Thomas Malloy passed away suddenly on August 4, 2016.  As a researcher and Psychologist at the University of Utah, he was committed to the study and implications of dynamical systems theory and complexity with particular attention to the concepts of knowing, creativity, and perception.  In the later years of his career, Tom became active in the examination and development of techniques for studying NK Boolean systems as a way to move past the systems metaphor.  His goal was to ‘see’ and ‘hear’ systems crossing the chasm between our interactions with the world and the mathematical models with which he experimented.

Tom came to systems theory late in his career.  As a lover of the work of Bateson and Kaufman, he embraced notions of thinking about cognition in a world without randomness.  He was passionate about his beliefs, embracing the idea of teaching systems theory to graduates and undergraduates using the natural synchrony that would occur through drum circles and the ease with which emergence could be constructed in simple network models.  It was an experience students either loved or hated. But students always walked away from his classes with a different frame of mind than they had entered.

To me, Tom provided warmth for my wacky ideas when I was just starting out as junior faculty in a department that had small pockets of systems influences.  We would brainstorm ideas, argue about concepts, spend hours theorizing, and generally loving our academic partnership.  He introduced me to the Society for Chaos Theory in which he had been active for many years, bridging the divide between systems math and systems as a metaphor.  I was lucky enough to co-teach graduate courses with Tom and co-publish many of our fruitful ideas.  When he retired as an associate professor after 43 years of service, we continued to keep in contact.  I will miss him dearly.  (see obituary below)

 Tom Malloy

 Thomas Eugene Malloy

Jun. 27, 1942 ~ Aug. 4, 2016


Tom passed away unexpectedly on August 4. He was born in Chicago, Illinois to Thomas J. and Berneice Mitchell Malloy, the youngest of three children.

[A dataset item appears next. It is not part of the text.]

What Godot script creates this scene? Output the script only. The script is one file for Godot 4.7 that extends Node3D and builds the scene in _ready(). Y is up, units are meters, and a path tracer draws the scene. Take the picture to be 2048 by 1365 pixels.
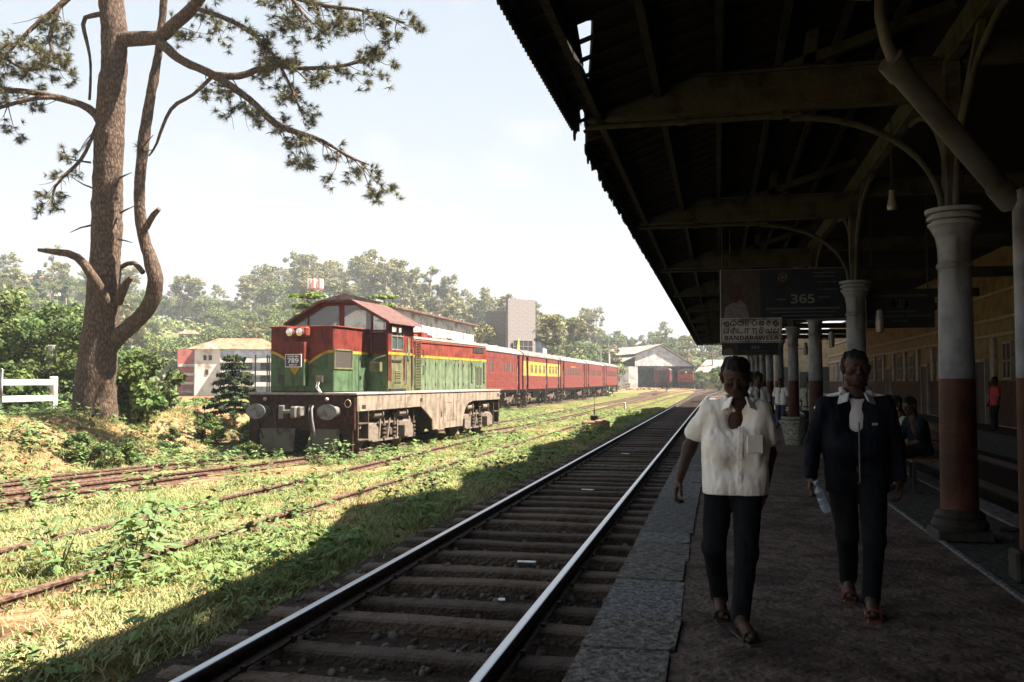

Tom grew up in Lisle, Illinois, and earned his bachelor's degree at the University of San Francisco, and his PhD in Psychology from the University of New Mexico. He was an associate professor of Psychology at the University of Utah for 43 years.

Tom was a teacher in every aspect of his life, always sparking the imagination of his students, his family, and his friends. He mentored and inspired everyone to explore their creativity, their intellects, and their best selves.

Tom is survived by his wife and partner of 42 years, Christine Mitchell, his first wife and mother of his three children, Diane Nordstrom (John); his children Beth Malloy (Jeff Clapp), Suzanne Malloy (Jake Jensen), and Tom; three grandchildren, Sarah Sovinsky (Brett Burningham),Thomas B. Malloy, and Katie Jensen: and one great granddaughter, Charlotte Burningham. He will be sorely missed by his two sisters, Barbara Gauger and Kathleen Kruse, as well as many adoring brothers and sisters-in-law, nieces, and nephews.

A celebration of Tom's life will be held Tuesday, August 9, from 6:00 p.m. to 8:00 p.m., at 1571 Michigan, in Salt Lake City. Friends and family are welcome to join this celebration, tie-dye invited. In lieu of flowers, the family requests donations to HEAL Utah.